AdvJND: Generating Adversarial Examples with Just Noticeable Difference

TL;DR

AdvJND introduces a novel method for generating adversarial examples that balances attack success and image quality by incorporating human visual perception, resulting in more concealed and realistic adversarial images.

Contribution

The paper proposes AdvJND, a new approach that integrates just noticeable difference coefficients to improve the concealment and quality of adversarial examples.

Findings

AdvJND achieves high attack success rates on multiple datasets.

Generated adversarial examples have noise distributions similar to original images.

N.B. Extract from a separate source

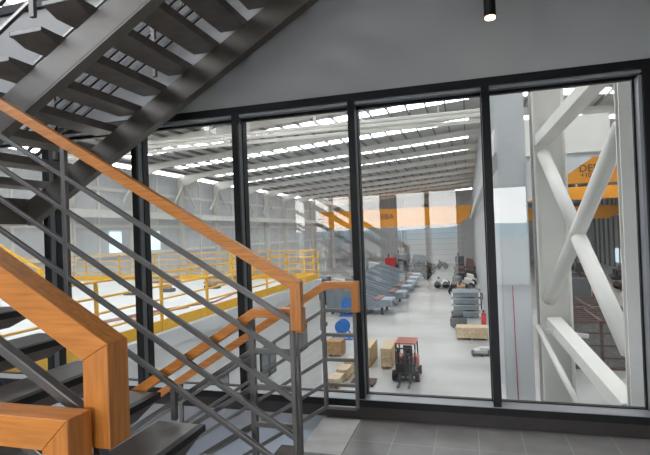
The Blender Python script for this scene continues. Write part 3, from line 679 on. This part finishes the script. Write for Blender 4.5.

AdvJND significantly improves the concealment of adversarial perturbations.

Abstract

Compared with traditional machine learning models, deep neural networks perform better, especially in image classification tasks. However, they are vulnerable to adversarial examples. Adding small perturbations on examples causes a good-performance model to misclassify the crafted examples, without category differences in the human eyes, and fools deep models successfully. There are two requirements for generating adversarial examples: the attack success rate and image fidelity metrics. Generally, perturbations are increased to ensure the adversarial examples' high attack success rate; however, the adversarial examples obtained have poor concealment. To alleviate the tradeoff between the attack success rate and image fidelity, we propose a method named AdvJND, adding visual model coefficients, just noticeable difference coefficients, in the constraint of a distortion function when generating adversarial examples. In fact, the visual subjective feeling of the human eyes is added as a priori information, which decides the distribution of perturbations, to improve the image quality of adversarial examples. We tested our method on the FashionMNIST, CIFAR10, and MiniImageNet datasets. Adversarial examples generated by our AdvJND algorithm yield gradient distributions that are similar to those of the original inputs. Hence, the crafted noise can be hidden in the original inputs, thus improving the attack concealment significantly.